From the desk of QuoteGuard's founder — 19 years quoting residential construction in Ontario · June 2026

Every expensive renovation dispute I have watched unfold in 19 years shares the same opening line: “but we talked about this.” And the same response: “it's not in the quote.” Both people are telling the truth. That is what makes it ugly.

“As discussed” — and its cousins “as per our conversation” and “per site visit” — feels reassuring on a quote. It sounds like the contractor was listening. What it actually does is compress an hour-long walkthrough, full of maybes and options and “we could do this or that,” into two words that record none of it. Six months later, you remember the heated bathroom floor as a promise. The contractor remembers it as an option you never confirmed. There is no paper. There is only the argument.

Why this happens to honest people

It is worth saying clearly: “as discussed” is almost never a trap. It is a shortcut. Site visits are long, quotes get written at the kitchen table at 9 p.m., and summarizing ninety minutes of conversation into specific scope sentences is genuine work. The contractor isn't hiding the ball — they are deferring the work of writing it down. The problem is that deferred writing becomes disputed memory, and disputed memory becomes a change order argument with money on both sides.

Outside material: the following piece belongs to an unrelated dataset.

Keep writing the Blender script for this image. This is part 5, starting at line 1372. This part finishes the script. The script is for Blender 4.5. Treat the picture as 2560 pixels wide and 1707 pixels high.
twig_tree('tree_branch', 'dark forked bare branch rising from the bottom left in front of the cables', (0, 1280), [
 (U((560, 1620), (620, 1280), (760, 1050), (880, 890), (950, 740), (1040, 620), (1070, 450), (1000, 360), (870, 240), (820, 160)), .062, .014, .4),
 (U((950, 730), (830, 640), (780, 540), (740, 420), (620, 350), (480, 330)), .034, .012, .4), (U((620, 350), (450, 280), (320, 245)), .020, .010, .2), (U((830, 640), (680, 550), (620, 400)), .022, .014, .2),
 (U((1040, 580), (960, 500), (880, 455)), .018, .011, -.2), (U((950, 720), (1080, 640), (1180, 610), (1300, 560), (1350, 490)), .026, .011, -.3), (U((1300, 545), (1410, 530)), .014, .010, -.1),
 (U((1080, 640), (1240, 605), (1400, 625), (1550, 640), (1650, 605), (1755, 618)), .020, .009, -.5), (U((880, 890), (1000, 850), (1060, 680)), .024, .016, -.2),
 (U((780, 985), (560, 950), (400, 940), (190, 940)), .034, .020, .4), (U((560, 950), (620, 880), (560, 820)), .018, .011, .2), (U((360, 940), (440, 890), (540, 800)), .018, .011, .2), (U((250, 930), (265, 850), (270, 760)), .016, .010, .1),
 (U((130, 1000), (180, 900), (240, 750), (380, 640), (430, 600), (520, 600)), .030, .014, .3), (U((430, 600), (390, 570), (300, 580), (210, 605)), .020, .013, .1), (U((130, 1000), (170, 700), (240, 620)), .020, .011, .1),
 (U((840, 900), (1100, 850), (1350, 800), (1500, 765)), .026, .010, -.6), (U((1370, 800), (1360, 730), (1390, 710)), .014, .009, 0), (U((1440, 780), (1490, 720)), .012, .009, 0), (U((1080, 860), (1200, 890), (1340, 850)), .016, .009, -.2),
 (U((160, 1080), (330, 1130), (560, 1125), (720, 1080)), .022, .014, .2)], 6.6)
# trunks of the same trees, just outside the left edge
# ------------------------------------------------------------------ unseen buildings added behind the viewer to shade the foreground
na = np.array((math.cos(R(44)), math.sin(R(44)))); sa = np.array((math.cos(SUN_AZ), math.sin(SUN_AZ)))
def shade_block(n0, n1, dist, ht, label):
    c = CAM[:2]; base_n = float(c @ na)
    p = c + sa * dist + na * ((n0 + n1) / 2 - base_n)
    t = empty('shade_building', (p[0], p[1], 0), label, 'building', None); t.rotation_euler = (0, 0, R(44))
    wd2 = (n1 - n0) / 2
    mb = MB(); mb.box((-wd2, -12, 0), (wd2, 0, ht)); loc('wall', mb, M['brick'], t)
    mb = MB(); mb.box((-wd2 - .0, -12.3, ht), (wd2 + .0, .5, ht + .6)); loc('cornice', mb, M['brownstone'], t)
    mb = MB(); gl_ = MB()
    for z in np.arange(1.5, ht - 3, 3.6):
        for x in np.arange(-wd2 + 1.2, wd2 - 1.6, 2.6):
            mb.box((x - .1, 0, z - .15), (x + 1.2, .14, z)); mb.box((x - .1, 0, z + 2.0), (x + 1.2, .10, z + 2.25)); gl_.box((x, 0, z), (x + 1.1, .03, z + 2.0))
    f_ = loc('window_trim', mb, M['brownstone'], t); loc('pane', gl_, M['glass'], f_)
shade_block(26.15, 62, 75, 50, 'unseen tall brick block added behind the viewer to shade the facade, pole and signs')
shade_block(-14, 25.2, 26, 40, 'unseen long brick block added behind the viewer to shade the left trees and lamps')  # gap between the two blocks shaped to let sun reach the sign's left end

The quote says: “Finish basement as discussed during site visit.”
Does that include the bathroom rough-in you walked through? The egress window you both agreed “would be smart”? The soundproofing you asked about and he said “we can do that”? Each maybe from that visit is now a coin flip, and you don't get to call it.

The five-sentence fix

You do not need a lawyer. You need one email, sent before signing:

“Hi [name] — before I sign, I want to make sure we're aligned on what's included. From our conversations, my understanding is the price includes: [item 1], [item 2], [item 3], [item 4]. Can you confirm each of these is in the quoted price, or update the quote to reflect what is? Thanks.”

This email does three jobs at once. It converts your memory into a checkable list. It gives the contractor a friction-free way to correct misunderstandings now, when it costs nothing, instead of mid-project when it costs goodwill and money. And the written reply becomes part of the paper trail even if the quote itself never gets revised.

Watch the response. A professional answers item by item — some yes, some “that was an option, here's the price to add it.” That second kind of answer is not bad news; it is the dispute you just avoided having in month three. The only genuinely concerning response is resistance to writing anything down at all.

The broader rule

This is one instance of the principle that runs through everything we write about reading quotes: in Canadian residential construction the quote is typically one number and a scope description, which means the scope description is the entire project definition. Conversations are where projects get designed. Paper is where they get defined. Anything that matters to you must make the trip from one to the other before a deposit changes hands — because after that, the paper wins every argument.